Jamás olvidaré el día en que aprendí a manejar bicicleta. Me enseñó aquel hombre que marcó mi vida con su ejemplo, sus consejos, su amor incondicional y también con sus regaños y su mirada dura cuando quería hacerme ver, sin contemplaciones, que estaba actuando mal.
Ahora, lo miro de cerca, lo abrazo, lo beso y lo consiento, especialmente porque a mis años estoy muy consciente de que él no es inmortal.
Ese es mi padre, aquel que un día, más exactamente una mañana de domingo, hizo hasta lo imposible para que yo me atreviera a manejar sola una bicicleta que mi madre se había ganado con el jabón Ava.
Sí, yo tuve esa suerte, o mejor dicho, mi mamá. Eran los tiempos en que había una "guerra de jabones" y mi madre, al abrir el paquete, se encontró con un tiquete que le indicaba que se había ganado la bicicleta.
Ella la eligió en color rojo y acorde con mi tamaño, el de una niña de cinco años. Pero yo no me atrevía a montarla, y fue entonces cuando mi papá se puso en acción.
Mientras el agarraba es sillín por detrás, yo maniobraba el timón y trataba de mantenerme arriba de la bici. Así dimos varias vueltas alrededor de la casa, que tenía un patio grande.
Yo me sentía confiada y segura. Estaba en las manos del mejor padre del mundo. Me pasé gritándole: "¿voy bien, papi?", y él contestaba que sí, que yo podía, que no tuviera miedo.
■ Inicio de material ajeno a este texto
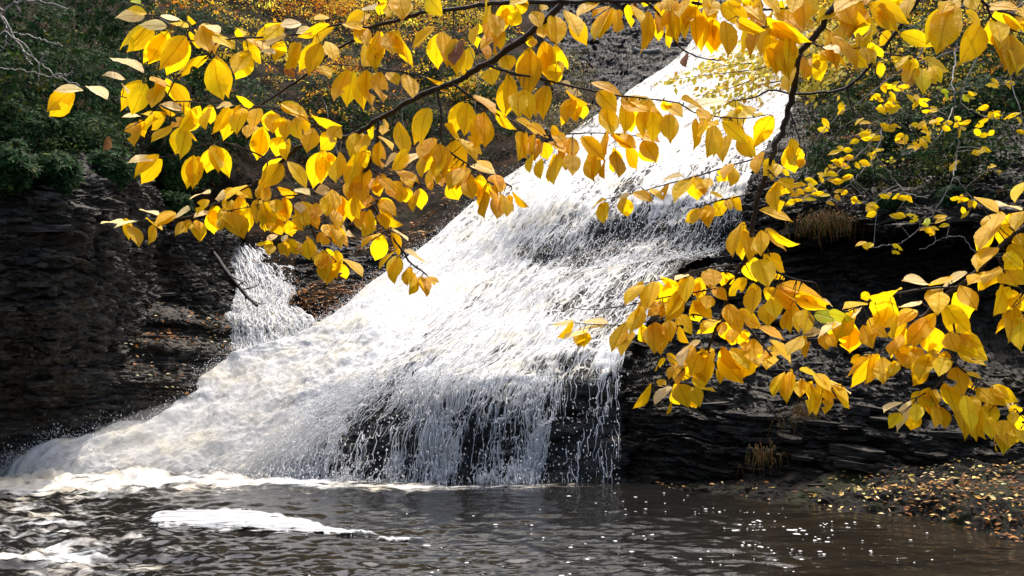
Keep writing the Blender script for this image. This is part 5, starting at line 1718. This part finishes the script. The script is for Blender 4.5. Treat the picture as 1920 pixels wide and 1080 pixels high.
LEAVES += parse("""530 100 430 155 15 o;515 115 515 240 75 y;640 95 650 200 75 y;680 60 790 105 50 o;780 40 840 100 40 o;880 10 840 100 30 a;600 95 670 75 20 p;1080 150 1010 245 65 y;1110 140 1100 260 70 y;1210 105 1135 200 80 y
1230 90 1295 165 55 y;1115 65 1190 90 25 y;1390 160 1580 225 48 y;1285 240 1225 410 60 y;1300 260 1295 440 90 y;1400 275 1400 420 90 y;1420 280 1550 385 55 y;1390 440 1440 600 130 y;1430 410 1530 510 75 y;1470 515 1530 555 40 y
1330 550 1220 650 75 y;1370 580 1350 750 90 y;1440 680 1440 805 110 y;1420 600 1590 720 100 y;1490 580 1600 680 50 a;1500 580 1760 670 70 y;1600 640 1770 730 80 y;1750 665 1810 695 15 p;1570 700 1560 850 60 y;1640 720 1610 850 70 y
1680 740 1650 850 75 y;1700 740 1850 770 70 g;800 560 750 730 100 a;880 560 890 720 110 y;1000 530 970 670 80 y;960 620 870 790 90 y;1120 490 1110 600 120 y;830 540 960 600 40 a;990 520 910 555 25 p;740 580 630 680 60 a
850 710 760 760 60 y;1020 670 1060 800 100 y;1110 640 1090 720 80 y;1130 600 1210 670 60 y;1170 770 1060 850 60 y;720 700 660 850 70 y;640 790 560 960 75 a;680 840 610 980 70 y;720 800 740 910 60 y;790 800 800 970 115 y
870 780 890 900 90 y;940 750 1010 850 80 y;930 820 990 910 50 y;350 800 260 880 50 y;350 795 230 820 35 p;430 830 290 890 25 p;400 840 405 935 80 y;540 800 400 790 30 p;520 820 370 830 20 p;1240 710 1280 850 90 a
1280 720 1400 830 70 y;1200 790 1200 890 80 o;1250 850 1230 930 70 y;1300 850 1290 930 80 y;1390 820 1530 890 45 o;1450 890 1570 1020 45 y;1450 950 1430 1060 90 y;1340 900 1340 1080 140 y;1310 900 1310 960 70 a;1120 930 1070 1080 80 y
1000 950 950 1060 80 a;1060 900 960 960 35 p;1180 940 1280 1080 90 y;860 1000 790 1060 25 a;1060 540 1040 660 90 y;1190 510 1180 590 60 y;900 680 840 760 70 y""", 960, 340, 3)
LEAVES += parse("""1090 290 1090 490 110 y;1050 310 1000 430 100 y;1160 330 1300 480 110 y;1230 290 1310 440 120 y;1330 300 1300 450 130 y;1160 400 1170 480 40 y;1010 450 1140 540 40 y;870 310 940 410 40 y;980 270 950 380 60 p
960 380 930 480 60 a;790 480 690 620 40 y;890 490 800 600 60 p;860 460 820 500 50 y;930 480 990 610 120 y;1010 500 1045 625 80 y;900 570 865 650 20 y;1530 410 1460 540 50 y;1560 410 1545 590 90 y;1630 450 1620 560 70 y
1690 480 1690 640 75 y;1740 540 1710 660 45 y;1790 560 1760 640 60 y;1710 450 1810 560 70 y;1790 480 1915 615 70 y;1760 465 1915 510 20 p;1620 400 1750 450 20 y;1000 330 960 460 90 y""", 960, 560, 3)
LEAVES += parse("""1375 95 1235 75 45 p;1600 30 1430 145 45 p;1510 60 1390 130 50 y;1230 120 1060 190 25 y;1440 140 1430 270 110 y;1540 130 1610 290 135 y;1480 220 1620 380 125 y;1170 180 1110 350 145 y;1050 150 1000 180 50 o;1030 200 900 230 35 y
1010 230 760 400 35 p;780 365 680 385 50 p;960 260 870 390 80 y;950 330 940 500 140 a;800 380 810 470 100 a;670 390 590 500 75 a;710 420 690 510 40 a;820 260 960 300 60 g;1010 330 1070 460 90 y;1060 330 1150 390 60 y
1300 240 1220 330 80 y;1340 200 1220 250 35 p;1250 340 1170 510 80 y;1190 260 1170 400 60 y;1420 260 1260 450 100 a;1400 340 1440 490 100 o;1310 440 1270 560 90 y;1400 490 1300 670 100 y;1480 500 1440 620 90 y;1500 370 1540 480 110 y
1560 380 1690 450 80 y;1560 410 1715 525 95 y;1540 465 1700 575 45 a;1000 500 940 540 40 y;1080 490 910 610 40 y;1070 510 960 690 70 a;1120 510 1130 660 120 y;1200 530 1180 620 60 y;1220 490 1290 580 70 y;1230 760 1130 800 30 p
1320 740 1190 910 60 p;1300 800 1280 925 95 y;1220 820 1160 900 70 y;1390 680 1380 850 90 a;1480 660 1540 830 90 y;1450 785 1475 915 75 y;1540 560 1580 720 105 a;1580 740 1610 960 90 y;1620 730 1650 840 90 a;1660 810 1650 980 80 y
1650 680 1760 780 80 y;1720 760 1740 900 90 y;1740 670 1890 760 80 y;1800 720 1860 800 60 p;1830 880 1800 1050 110 y;1800 860 1790 950 80 a;1880 820 1920 920 90 y;1900 920 1930 1000 60 y;1760 930 1750 1040 15 y;1850 780 1910 830 60 y
1600 590 1680 620 20 y;1740 40 1650 140 70 a;1780 0 1690 100 60 y;1830 20 1880 110 100 y;1810 110 1760 275 60 y;1860 130 1830 260 90 a;1900 150 1920 250 90 y;1850 240 1840 420 105 y;1820 270 1765 380 40 y;1900 310 1895 470 80 y
1340 700 1300 830 90 y;1420 690 1390 800 80 y;1700 830 1740 960 80 y;1120 280 1080 400 90 y;1240 400 1200 520 80 y;870 300 830 400 80 y;1360 330 1300 450 100 y""", 1280, 500, 3)
LEAVES += parse("""1750 335 1660 505 95 y;1840 300 1780 470 100 y;1900 290 1870 400 80 y;1750 490 1650 600 80 y;1640 205 1780 300 35 y;1755 258 1910 262 25 p;1930 120 1865 235 50 y;1830 480 1920 560 100 y;1810 550 1910 640 115 y;1780 640 1840 690 60 y;1880 420 1920 480 70 y;1790 290 1740 400 70 y""", 1280, 300, 3)

# limbs and twigs: branch, kind, start radius, end radius, start depth, end depth, pixels along the photograph
BRANCHES = [
    ('big', 'long sagging beech branch reaching from the top centre down over the left slope', 2.35),
    ('mid', 'knobbly dark beech branch dropping from the top right in front of the falls', 2.25),
    ('thin', 'slim dark branch with few leaves curving leftward below the top right edge', 2.9),
    ('low', 'broad leaved beech branch entering from the right edge and drooping over the dark bank', 2.05),
    ('corner', 'short beech branch with a few large yellow leaves in the top right corner', 1.95),
]
TW = [
    ('big', 'limb', 7.5, 2.2, 2.30, 2.75, [(1330, -420), (1210, -230), (1130, -100), (1075, -25), (1053, 10), (980, 73), (913, 120), (887, 133), (867, 147), (830, 162), (767, 190), (700, 230), (667, 250), (623, 263), (563, 275), (540, 293), (493, 333), (470, 347), (423, 377), (397, 385), (357, 407), (290, 412), (240, 416)]),
    ('big', 'limb', 5.0, 1.2, 2.32, 2.70, [(1060, 2), (1043, 3), (927, 5), (880, 13), (797, 23), (747, 38), (690, 52), (667, 72), (620, 100), (570, 143), (500, 190), (463, 213), (420, 240), (385, 275)]),
    ('big', 'twig', 2.2, 1.0, 2.42, 2.7, [(690, 52), (640, 45), (570, 62), (493, 70), (440, 72), (407, 80), (393, 103), (360, 123), (330, 147), (310, 187), (293, 203), (270, 225)]),
    ('big', 'twig', 1.8, 0.8, 2.55, 2.7, [(393, 85), (353, 73), (323, 50), (297, 33), (270, 25)]),
    ('big', 'twig', 1.8, 0.7, 2.48, 2.72, [(640, 262), (610, 245), (580, 227), (533, 207), (493, 200), (407, 198), (353, 190), (300, 192), (230, 182), (203, 180), (160, 164), (145, 162)]),
    ('big', 'twig', 2.6, 0.9, 2.40, 2.45, [(850, 158), (897, 190), (930, 213), (967, 232), (997, 252), (1087, 250), (1140, 250), (1200, 256)]),
    ('big', 'twig', 2.8, 0.9, 2.36, 2.40, [(913, 122), (960, 137), (1013, 148), (1087, 165), (1150, 178), (1213, 185), (1270, 193), (1310, 213), (1390, 222), (1440, 215)]),
    ('big', 'twig', 2.4, 1.4, 2.40, 2.42, [(820, 170), (828, 217), (828, 262), (850, 290), (900, 320), (960, 350)]),
    ('big', 'twig', 3.0, 1.6, 2.45, 2.5, [(708, 226), (707, 267), (690, 313), (675, 345), (690, 372), (713, 407), (733, 440), (757, 473), (770, 493), (800, 515)]),
    ('big', 'twig', 1.9, 0.8, 2.42, 2.5, [(830, 160), (780, 140), (740, 133), (680, 125), (623, 120)]),
    ('big', 'twig', 1.8, 1.0, 2.52, 2.56, [(560, 372), (577, 403), (593, 450), (613, 473), (640, 500)]),
    ('big', 'twig', 1.8, 0.9, 2.46, 2.6, [(690, 313), (660, 340), (637, 353), (560, 365), (520, 370), (480, 385), (430, 395)]),
    ('big', 'twig', 1.6, 0.9, 2.46, 2.48, [(690, 313), (720, 330), (770, 325), (790, 345), (830, 352)]),
    ('big', 'twig', 1.7, 0.8, 2.6, 2.62, [(493, 333), (500, 300), (460, 280), (420, 268), (370, 275), (330, 290), (298, 295)]),
    ('big', 'limb', 4.2, 2.0, 2.20, 2.25, [(1050, 4), (1147, 2), (1243, 3), (1300, 6), (1345, 12), (1400, 18), (1470, 16)]),
    ('big', 'twig', 2.2, 0.9, 2.22, 2.35, [(1210, 3), (1230, 20), (1250, 50), (1273, 87), (1310, 107), (1347, 113), (1365, 112)]),
    ('mid', 'limb', 8.0, 2.6, 2.15, 2.40, [(1690, -420), (1660, -260), (1622, -120), (1592, -40), (1573, 0), (1533, 60), (1500, 103), (1487, 173), (1473, 227), (1450, 283), (1430, 347), (1417, 383), (1408, 437), (1397, 487), (1367, 527), (1363, 560), (1353, 593), (1337, 630), (1327, 657)]),
    ('mid', 'twig', 1.8, 0.7, 2.32, 2.4, [(1397, 495), (1323, 503), (1260, 520), (1220, 528)]),
    ('mid', 'twig', 2.6, 1.0, 2.38, 2.30, [(1353, 593), (1380, 602), (1403, 617), (1433, 650), (1460, 683), (1487, 700), (1527, 713), (1560, 720), (1590, 726)]),
    ('mid', 'twig', 1.7, 0.6, 2.34, 2.45, [(1367, 535), (1320, 545), (1260, 555), (1203, 567), (1147, 577), (1093, 580), (1033, 566)]),
    ('mid', 'twig', 2.0, 0.7, 2.36, 2.45, [(1350, 600), (1300, 590), (1243, 597), (1200, 606), (1150, 610), (1087, 606)]),
    ('mid', 'twig', 2.2, 0.9, 2.40, 2.35, [(1330, 650), (1310, 665), (1290, 680), (1273, 703), (1253, 720), (1222, 724)]),
    ('mid', 'twig', 1.6, 0.7, 2.26, 2.36, [(1420, 360), (1347, 377), (1310, 388), (1290, 392)]),
    ('mid', 'twig', 2.0, 0.7, 2.24, 2.36, [(1452, 285), (1420, 296), (1363, 313), (1297, 333), (1240, 348), (1187, 363), (1137, 373)]),
    ('mid', 'twig', 3.4, 2.6, 2.18, 2.18, [(1499, 104), (1486, 108), (1470, 114)]),
    ('mid', 'twig', 2.0, 0.8, 2.16, 2.12, [(1520, 78), (1545, 90), (1580, 95), (1610, 90), (1640, 100)]),
    ('mid', 'twig', 2.0, 0.8, 2.18, 2.16, [(1500, 105), (1470, 70), (1440, 52), (1410, 48), (1380, 30)]),
    ('mid', 'twig', 1.8, 0.8, 2.3, 2.22, [(1405, 440), (1420, 445), (1440, 470), (1448, 500), (1480, 520), (1530, 530)]),
    ('mid', 'twig', 1.7, 0.8, 2.24, 2.22, [(1440, 318), (1458, 335), (1490, 338), (1510, 350)]),
    ('mid', 'twig', 1.7, 0.8, 2.22, 2.22, [(1480, 205), (1500, 270), (1480, 280)]),
    ('thin', 'limb', 5.0, 1.2, 2.75, 3.1, [(1850, -300), (1795, -150), (1745, -40), (1722, 0), (1673, 70), (1628, 127), (1588, 163), (1549, 173), (1487, 176), (1445, 169), (1415, 182), (1370, 190)]),
    ('thin', 'twig', 1.8, 0.9, 2.9, 3.0, [(1588, 163), (1592, 185), (1600, 210), (1614, 222)]),
    ('thin', 'twig', 2.0, 0.9, 2.75, 2.8, [(1650, 100), (1690, 105), (1720, 115), (1745, 128)]),
    ('low', 'limb', 6.2, 4.0, 2.0, 2.15, [(2500, 120), (2280, 230), (2100, 320), (1975, 390), (1920, 427), (1867, 470), (1827, 513), (1790, 543), (1770, 557), (1735, 590), (1710, 613)]),
    ('low', 'twig', 2.4, 0.9, 2.08, 2.16, [(1795, 538), (1750, 540), (1713, 545), (1660, 555), (1620, 570), (1570, 595), (1530, 625)]),
    ('low', 'twig', 2.4, 1.2, 2.10, 2.05, [(1770, 557), (1785, 590), (1790, 640), (1780, 677), (1773, 700), (1755, 725), (1720, 745)]),
    ('low', 'twig', 2.2, 1.1, 2.06, 2.0, [(1785, 665), (1800, 690), (1847, 720), (1890, 753), (1925, 790)]),
    ('low', 'twig', 2.2, 1.0, 2.04, 2.02, [(1868, 468), (1873, 487), (1893, 527), (1913, 542), (1935, 560)]),
    ('low', 'twig', 2.2, 1.0, 2.14, 2.18, [(1712, 612), (1700, 640), (1660, 655), (1637, 664), (1610, 668)]),
    ('corner', 'limb', 4.2, 2.0, 1.9, 2.0, [(1740, -330), (1770, -180), (1800, -80), (1825, -25), (1839, 0), (1864, 17), (1901, 28), (1930, 45), (1975, 70)]),
    ('corner', 'twig', 2.4, 1.0, 1.92, 1.95, [(1850, 8), (1858, 30), (1881, 48), (1920, 65), (1950, 75)]),
    ('corner', 'twig', 2.4, 1.0, 1.94, 1.95, [(1838, 2), (1810, 12), (1785, 18), (1760, 12)]),
]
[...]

De repente, cuando terminaba de dar una vuelta, vi con asombro que mi papá estaba de lo más tranquilo frente a mí. ¡No estaba detrás! ¿Quién me estuvo sosteniendo durante toda la vuelta? ¡Yo solita! Entonces, zas... ¡me caí del susto! Mi papá no paraba de reír mientras me levantaba en sus brazos. ¿Viste que sí puedes?, me decía. Y esa fue suficiente razón para saber, el resto de mi vida, que todo dependería de mi coraje y de mi deseo de aprender. ¡Gracias, papi, mi querido e inigualable viejo!